Tocca ai Vescovi invigilare accuratamente l’esecuzione delle cose prescritte.

Questo, Venerabili Fratelli, Noi prescriviamo e comandiamo con apostolica autorità. Tocca ora a voi, ordinarne l’esecuzione pronta ed intera nelle vostre diocesi; e colla forza della vostra potestà vigilare ed impedire che tali Nostre prescrizioni sieno dimenticate o, ciò che equivale, eseguite superficialmente. Il che perché si eviti, fa d’uopo che Voi non cessiate di raccomandare e pretendere che i parrochi non facciano senza apparecchio queste loro istruzioni, ma vi premettano diligente preparazione; non parlino parole di umana sapienza, ma "con semplicità di cuore e nella sincerità di Dio" (II, Cor. I, 12), imitando l’esempio di Gesù Cristo il quale, benché rivelasse "misteri nascosti fin dalla costituzione del mondo" (Matt. XIII, 35), parlava nondimeno "alle turbe sempre con parabole, né senza parabole discorreva alle medesime" (Ibid. 34). E lo stesso fecero altresì gli Apostoli ammaestrati dal Signore; dei quali disse il Pontefice S. Gregorio Magno: "Ebbero somma cura di predicare ai popoli ignoranti cose piane ed intelligibili, non sublimi ed ardue" (Moral., I. XVII, cap. 26).
E perciò che spetta alla religione, la più parte degli uomini, ai dì nostri, sono da considerarsi ignoranti.
XV.
L’insegnamento del catechismo richiede grande preparazione.

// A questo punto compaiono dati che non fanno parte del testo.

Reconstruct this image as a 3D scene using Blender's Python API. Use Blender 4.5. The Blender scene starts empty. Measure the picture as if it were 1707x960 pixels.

Non vorremmo però che da questo studio di semplicità da taluno si inferisse che questo genere di predicazione non richiede fatica e meditazione, che anzi ne esige maggiore che qualunque altro genere. Più agevole assai è trovare un predicatore capace di tenere un eloquente e pomposo discorso, anzi che un catechista che faccia una istruzione lodevole sotto ogni riguardo. Qualunque pertanto sia la facilità che altri abbia da natura di concepire e di parlare, si rammenti bene che non potrà mai fare un fruttuoso catechismo ai fanciulli ed al popolo senza prepararvisi con molta riflessione. S’ingannano coloro che, facendo a fidanza colla rozzezza ed ignoranza del popolo, credono di poter procedere in questo fatto con trascuratezza. Per contrario, quanto più l’uditorio è grossolano, cresce l’obbligo di studio maggiore e di maggior diligenza, per mettere alla portata di ognuno verità sublimissime e sì remote dalla intelligenza del volgo, che pur fa d’uopo che tutti, non meno dotti che ignoranti, conoscano per conseguir l’eterna salute.
XVI.
Esortazione ai Vescovi.

Orsù pertanto, Venerabili Fratelli, Ci sia lecito, sul termine di questa Nostra Lettera, rivolgere a Voi le parole che disse Mosè: "Se alcuno appartiene al Signore si unisca a me" (Exod. XXXII, 26). Vi preghiamo e scongiuriamo, riflettete quanta rovina di anime si abbia per la sola ignoranza delle cose divine. Forse molte cose utili e certamente lodevoli avete voi istituite nelle vostre diocesi a vantaggio del gregge affidatovi: a preferenza di tutte però vogliate, con quanto impegno, con quanto zelo, con quanta assiduità vi è possibile, procurare ed ottenere che la scienza della cristiana dottrina penetri ed intimamente pervada gli animi di tutti. "Ciascuno", sono parole dell’Apostolo S. Pietro, "come ha ricevuto la grazia, l’amministri a vantaggio altrui, come buoni dispensatori della multiforme grazia di Dio" (I, Petr. IV, 10).
Ed intercedente la Vergine beatissima Immacolata, fecondi la vostra diligenza e le vostre industrie, l’apostolica benedizione, che, pegno del Nostro affetto ed auspice dei divini favori, impartiamo dall’intimo del cuore a Voi ed al clero e al popolo a ciascuno di voi affidato.
Dato a Roma, presso S. Pietro il giorno 15 aprile 1905, nel secondo anno del Nostro Pontificato.